I see Gary is still here carrying the same market fundamentalism. Or rather -
Right, really, no wait, not at all.
The push to organize trash collection came from folks across the state when the
State Legislature made it possible to organize trash. Trash, like water and a
ton of other things, was under the big "privatize deregulate corporate" push in
the late Reagan years (that certainly continued through Clinton 1.)
The state legislation made it easier to do organized trash in two main ways -
municipal provision (the City does it) or the (ugh) public-private cabal of
haulers get together and make a bid. They did it the right way in Maplewood,
where the city is now providing the service and EVERYONE got a big cut in their
bill. They also have less strain on the infrastructure, fewer emissions, and
all the efficiencies that one truck picking up a whole neighborhood gets you.
BUT THEN BIG BUSINESS - the big haulers, freaking out that they could lose this
once-public, now-private service back to the cities, dumped tens of thousands
of dollars on glossy political hit flyers to target the main dude in the
Maplewood City Council that made it happen. You'd be surprised what fifty grand
in corporate money can get you in a municipal election.
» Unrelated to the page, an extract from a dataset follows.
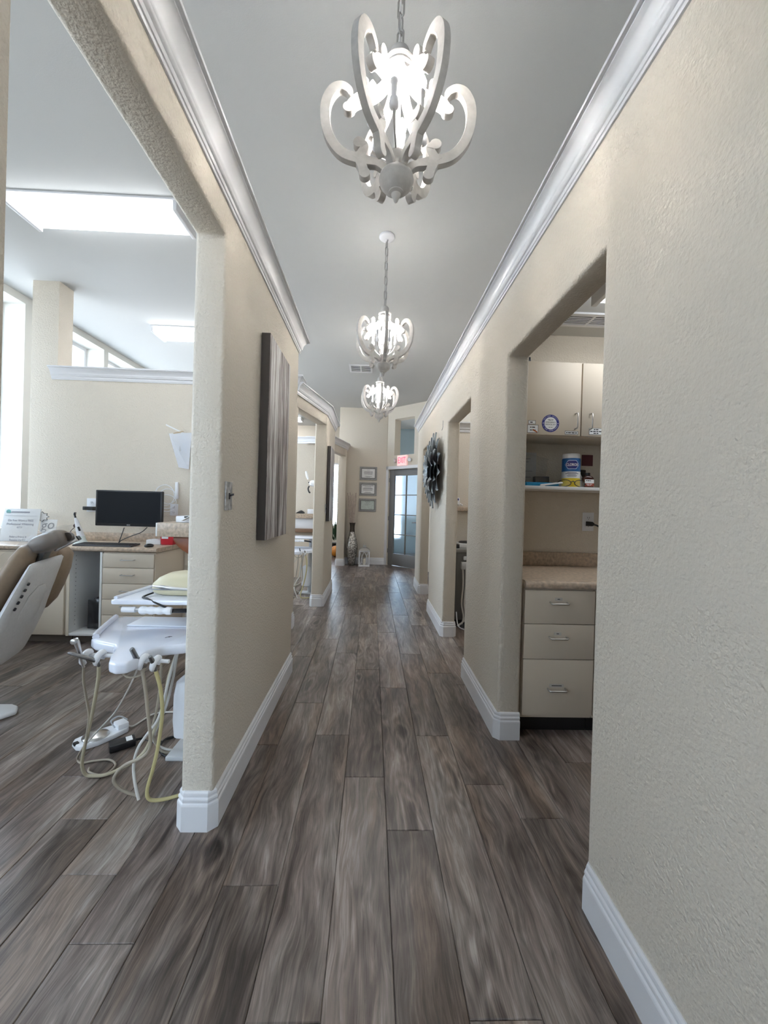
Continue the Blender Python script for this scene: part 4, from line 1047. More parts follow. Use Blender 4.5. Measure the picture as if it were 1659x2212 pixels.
hand([(-1.150,1.562,.686),(-1.142,1.565,.683),(-1.110,1.575,.668),(-1.080,1.590,.652),(-1.068,1.610,.632),(-1.070,1.62,.612)], [.004,.006,.0075,.008,.007,.005], DKSTEEL)
hand([(-.916,1.570,.702),(-.914,1.573,.698),(-.905,1.59,.655)], [.008,.009,.010], DKSTEEL)
hand([(-.905,1.59,.655),(-.903,1.593,.650),(-.893,1.605,.612)], [.011,.010,.006], DARK)
hand([(-.846,1.575,.672),(-.842,1.585,.650),(-.836,1.60,.605)], [.007,.009,.006], DKSTEEL)
for pts, r, m_ in (
    ([(-1.122,1.61,.612),(-1.151,1.654,.533),(-1.162,1.689,.444),(-1.173,1.723,.358),(-1.2,1.754,.276),(-1.224,1.78,.204),(-1.309,1.874,.114),(-1.385,1.961,.026),(-1.364,1.954,.007),(-1.315,1.972,.006),(-1.249,1.982,.006),(-1.196,1.947,.006),(-1.189,1.897,.006),(-1.22,1.872,.006),(-1.282,1.892,.006),(-1.30,1.92,.006)], .0048, HOSEB),
    ([(-1.070,1.62,.612),(-1.085,1.642,.558),(-1.129,1.69,.444),(-1.18,1.741,.318),(-1.216,1.774,.233),(-1.247,1.803,.159),(-1.272,1.83,.083),(-1.272,1.854,.02),(-1.235,1.860,.010),(-1.189,1.868,.010),(-1.148,1.9,.016),(-1.084,1.909,.05),(-1.041,1.917,.096),(-1.014,1.926,.163),(-.989,1.936,.242),(-.968,1.945,.322),(-.96,1.958,.43),(-.92,1.99,.60)], .0072, HOSEM),
    ([(-.893,1.605,.612),(-.884,1.616,.53),(-.883,1.637,.426),(-.882,1.661,.302),(-.893,1.672,.248),(-.931,1.682,.207),(-.996,1.695,.173),(-1.035,1.705,.137),(-1.058,1.713,.096),(-1.047,1.72,.062),(-1.013,1.73,.03),(-.974,1.74,.010)], .0068, HOSEB),
    ([(-.836,1.60,.605),(-.822,1.613,.528),(-.821,1.629,.43),(-.834,1.644,.341),(-.854,1.66,.245),(-.878,1.675,.158),(-.906,1.69,.064),(-.896,1.70,.020),(-.844,1.715,.012),(-.79,1.74,.012)], .0075, mat('yellowed_hose', (.55, .48, .24), .45)),
    ([(-.92,1.98,.60),(-.951,1.95,.434),(-.955,1.87,.283),(-.984,1.829,.225),(-1.006,1.796,.181),(-1.005,1.763,.129),(-.979,1.728,.077),(-.950,1.71,.012)], .0066, HOSEP),
    ([(-.945,1.66,.60),(-.945,1.66,.577),(-1.049,1.772,.436),(-1.166,1.883,.29),(-1.293,1.982,.162),(-1.393,2.058,.06),(-1.442,2.095,.010)], .0036, HOSEP),
    ([(-.93,1.95,.61),(-.988,1.95,.563),(-1.005,1.97,.396),(-1.03,1.987,.244),(-1.054,2.0,.132),(-1.02,2.03,.02),(-.95,2.05,.012)], .0060, HOSEB),
    ([(-.88,1.96,.61),(-.915,1.95,.553),(-.944,1.971,.425),(-.987,1.996,.268),(-1.047,2.019,.127),(-1.061,2.027,.075),(-1.013,2.037,.03),(-.943,2.05,.012)], .0060, HOSEP),
    ([(-1.05,1.70,.617),(-1.02,1.67,.585),(-.985,1.66,.600),(-.96,1.655,.617)], .0040, HOSEB),
    ([(-.99,1.62,.60),(-.955,1.62,.57),(-.91,1.63,.575),(-.90,1.64,.60)], .0040, HOSEB)):
    MB().tube(spline(pts, 5), r, 8).build('hose', m_, un, smooth=True)
# scaler on the upper tray
sc_ = thing('ultrasonic_scaler', 'cream dental scaler box on the upper delivery tray', 'dental device', (-.93, 2.05, .822))
rings = []
for (z, k) in ((.824, .86), (.832, .96), (.852, 1.0), (.872, .98), (.900, .82), (.918, .60), (.924, .40)):
    rings.append([(-.925+.150*k*math.copysign(abs(math.cos(a))**.7, math.cos(a))+.02*(1-k), 2.045+.115*k*math.copysign(abs(math.sin(a))**.7, math.sin(a)), z) for a in [2*PI*j/24 for j in range(24)]])
MB().loft(rings).build('case', mat('cream_plastic', (.66, .60, .42), .4), sc_, smooth=True)
MB().tube([(-1.045, 1.955, .866), (-1.00, 1.935, .868), (-.92, 1.925, .862), (-.86, 1.925, .86)], [.004, .008, .008, .006], 10).build('handpiece', CHROME, sc_, smooth=True)
B((-1.05, 1.925, .853), (-.82, 1.938, .858), 'cradle_slot', DKSTEEL, sc_, bevel=.002)
MB().tube(spline([(-1.04,1.95,.835), (-1.06,1.90,.826), (-1.02,1.865,.826), (-.95,1.85,.80), (-.90,1.86,.775)], 5), .0045, 8).build('cable', DARK, sc_, smooth=True)
MB().tube([(-1.05,2.12,.835), (-1.03,2.16,.86), (-1.0,2.17,.875)], .008, 8).build('blue_trim', mat('blue_plastic', (.05, .16, .30), .4), sc_, smooth=True)

# foot pedal and power brick on the floor
fp = thing('foot_pedal', 'white and steel foot pedal on the floor beside the hoses', 'foot pedal', (-1.42, 2.16, 0))
ax_ = Vector((.62, .78, 0)).normalized(); ay_ = Vector((-ax_.y, ax_.x, 0)); pc0 = Vector((-1.415, 2.165, 0))
po = [(-.115,-.03),(-.10,-.055),(-.03,-.068),(.05,-.062),(.12,-.045),(.135,-.02),(.135,.02),(.12,.045),(.05,.062),(-.03,.068),(-.10,.055),(-.115,.03)]
MB().prism(po, lambda a, b: tuple(pc0+ax_*a+ay_*b+Vector((0,0,.001))), lambda a, b: tuple(pc0+ax_*a*.96+ay_*b*.93+Vector((0,0,.024)))).build('base', WHITEP, fp, bevel=.004)
MB().lathe([(.062,.024),(.060,.030),(.045,.036),(.02,.046),(.003,.050)], 28, tuple(pc0-ax_*.02)).build('disc', CHROME, fp, smooth=True)
MB().obox(pc0+ax_*.10+Vector((0,0,.036)), .055, .07, .030, ax=ax_).build('housing', WHITEP, fp, bevel=.006)
MB().obox(pc0-ax_*.105+Vector((0,0,.022)), .022, .026, .014, ax=ax_).build('switch', DARK, fp, bevel=.003)
MB().tube(spline([pc0+ax_*.07+Vector((0,0,.03)), pc0+ax_*.05+Vector((0,0,.075)), pc0+ax_*.09+Vector((0,0,.085)), pc0+ax_*.13+Vector((0,0,.05))], 4), .004, 6).build('guard', clear_film('clear_guard', (.8, .85, .9), .4), fp, smooth=True)
MB().tube(spline([pc0+ax_*.13+Vector((0,0,.02)), (-1.307,2.275,.008), (-1.285,2.359,.007), (-1.26,2.412,.007), (-1.174,2.434,.007), (-.90,2.42,.007)], 5), .005, 6).build('cable', HOSEP, fp, smooth=True)
pb_ = thing('power_brick', 'small black power brick with a white label on the floor', 'adapter', (-1.26, 2.10, 0))
bx2 = Vector((.80, .60, 0)); c2 = Vector((-1.255, 2.095, .018))
MB().obox(c2, .115, .065, .034, ax=bx2).build('case', DARK, pb_, bevel=.005)
MB().obox(c2+bx2*.030+Vector((0,0,.0175)), .028, .045, .001, ax=bx2).build('label_patch', PAPER, pb_)
MB().tube([c2+bx2*.055, c2+bx2*.10+Vector((0,0,-.004))], [.007,.005], 8).build('strain_relief', DARK, pb_, smooth=True)
MB().tube(spline([c2+bx2*.09+Vector((0,0,-.004)), (-1.11,2.125,.006), (-1.059,2.152,.006), (-1.014,2.185,.006), (-.92,2.22,.006)], 5), .003, 6).build('cord', DARK, pb_, smooth=True)
bc = MB(); bc.tube(spline([(-.88,1.985,.007),(-.93,1.995,.007),(-.993,2.013,.007),(-1.052,2.07,.007),(-1.062,2.15,.012),(-1.004,2.191,.007),(-.90,2.24,.007)], 5), .0055, 8)
tag(bc.build('floor_cable', DARK, smooth=True), 'thick black cable looping on the floor behind the near pier', 'cable')

# second room: the same unit, seen far away
u2 = copy_tree(un); u2.location = (un.location.x-.025, un.location.y+3.72, 0)
u2['label'] = 'distant white dental delivery unit glimpsed through the second left opening'
cg = thing('side_counter', 'tan-topped white counter at the back of the second left room', 'counter', (-1.3, 7.2, 0))
B((-1.9, 6.95, 1.04), (-.80, 7.40, 1.12), 'top', COUNTER, cg, bevel=.006)
B((-1.9, 7.0, .86), (-.80, 7.40, 1.04), 'apron', WHITEP, cg, bevel=.004)
B((-1.9, 6.9, .80), (-.80, 7.40, .86), 'lower_edge', mat('brown_edge_band', (.22, .13, .08), .5), cg, bevel=.01)
B((-1.88, 7.02, 0), (-.82, 7.40, .80), 'carcass', LAMIN, cg, bevel=.002)
it = thing('phone_stand', 'black handset on the tan counter in the second left room', 'handset', (-1.29, 7.1, 1.12))
MB().prism([(-1.34,1.121),(-1.19,1.121),(-1.20,1.15),(-1.25,1.175),(-1.30,1.15)], lambda a, b: (a, 7.05, b), lambda a, b: (a, 7.16, b)).build('handset', DARK, it, bevel=.004)
it = thing('glove_box', 'small white box with a dark end on the tan counter', 'box', (-1.08, 7.1, 1.12))
B((-1.13, 7.05, 1.121), (-1.02, 7.2, 1.20), 'carton', WHITEP, it, bevel=.003)
B((-1.02, 7.06, 1.125), (-.985, 7.18, 1.19), 'dark_end', DARK, it, bevel=.01)
dl = thing('dental_lamp', 'dental lamp arm with black handle hanging in the second left room', 'dental lamp', (-.97, 6.0, 1.6))
MB().tube(spline([(-1.0,6.0,1.78), (-.985,6.0,1.72), (-.965,6.0,1.66)], 4), [.010,.014,.016,.018,.018,.018,.016,.014,.012], 8).build('arm', WHITEP, dl, smooth=True)
MB().tube(spline([(-.955,6.0,1.62), (-.94,6.0,1.60), (-.90,6.0,1.585)], 3), .010, 8).build('joint', DARK, dl, smooth=True)
MB().tube(spline([(-.945,6.0,1.56), (-.96,6.0,1.52), (-.945,6.0,1.47), (-.925,6.0,1.46)], 4), .011, 8).build('grip', DARK, dl, smooth=True)
MB().ball((-.89,6.0,1.60), .06, 8, 1, .7, .8).build('lamp_head', WHITEP, dl, smooth=True)
MB().tube([(-.90,6.0,1.60), (-.80,6.0,1.60), (-.738,6.0,1.60)], .014, 8).build('wall_arm', WHITEP, dl, smooth=True)

# far room: plant and pumpkin below the blind
pt = thing('potted_plant', 'dark green plant below the far blind', 'plant', (-.93, 10.4, 0))
MB().lathe([(.09,0),(.12,.02),(.14,.28),(.15,.30),(.13,.30)], 20, (-.95, 10.5, 0)).build('pot', DARK, pt, smooth=True)
rp = random.Random(9)
lfm = mat('dark_leaf', (.03, .075, .035), .45)
for k in range(40):
    a = rp.uniform(0, 2*PI); L = rp.uniform(.15, .3); tz = rp.uniform(.1, .55); b0 = Vector((-.95, 10.5, .3))
    p = b0+Vector((math.cos(a)*L*.7, math.sin(a)*L*.7, tz)); d = (p-b0).normalized(); s_ = d.cross(UP).normalized()*.035
    m_ = (p+b0)/2+d*.08
    MB().add([p+d*.06, m_+s_, m_-d*.10, m_-s_, m_+Vector((0,0,.004))], [(0,1,4),(1,2,4),(2,3,4),(3,0,4),(0,3,2,1)]).build('leaf', lfm, pt)
pk = thing('pumpkin', 'orange pumpkin on the floor below the far plant', 'pumpkin', (-.85, 10.0, 0))
mb = MB(); rings = []
for i in range(9):
    ph2 = PI*i/8; rings.append([(-.86+(.15+.012*math.cos(8*a))*max(.06, math.sin(ph2))*math.cos(a), 9.95+(.15+.012*math.cos(8*a))*max(.06, math.sin(ph2))*math.sin(a), .14-.138*math.cos(ph2)) for a in [2*PI*k/32 for k in range(32)]])
mb.loft(rings).build('body', mat('pumpkin_orange', (.55, .20, .02), .45), pk, smooth=True)
MB().tube([(-.86,9.95,.27), (-.855,9.95,.30), (-.845,9.95,.33)], [.018,.012,.012], 8).build('stem', lfm, pk, smooth=True)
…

AND HERE big business started flacking hard, even as they negotiated with the
city, to not have the rates we needed. And they say it's to keep the small
haulers in the business, because the big corporate firms could put up with the
lesser profit better. So we get a crappy deal in St. Paul, but the
neighborhoods are better served with one truck a week, etc. But here's my point
- if the bigger haulers can do it for cheaper, why not have the city do it and
pay better wages and take less profit (like no profit) because then they'd be a
big hauler!
Of course, market fundamentalists will go BUT THE JAAAAHBS (although a city
union hauler could do it with higher quality jobs) and then they'll go BUT THE
PRIVATE MAAAAARKET and I'll shrug because I got no problem with high quality
public service. I want a nonprofit city run fire department, I want the city
water utility (better than bottled water) and I sure don't want anyone making
profit deciding if my east side roads get paved or not.
And if this mayor is a little less likely to jump how high when big business in
town moans, I'm fine with that. That's the real history of this town - small
inner cabal of big buck folks call the shots and the rest of us go waiting.
It's been that way in this town since my great grandpappy's day, and if it's
changing, I'm glad. Not changing fast enough.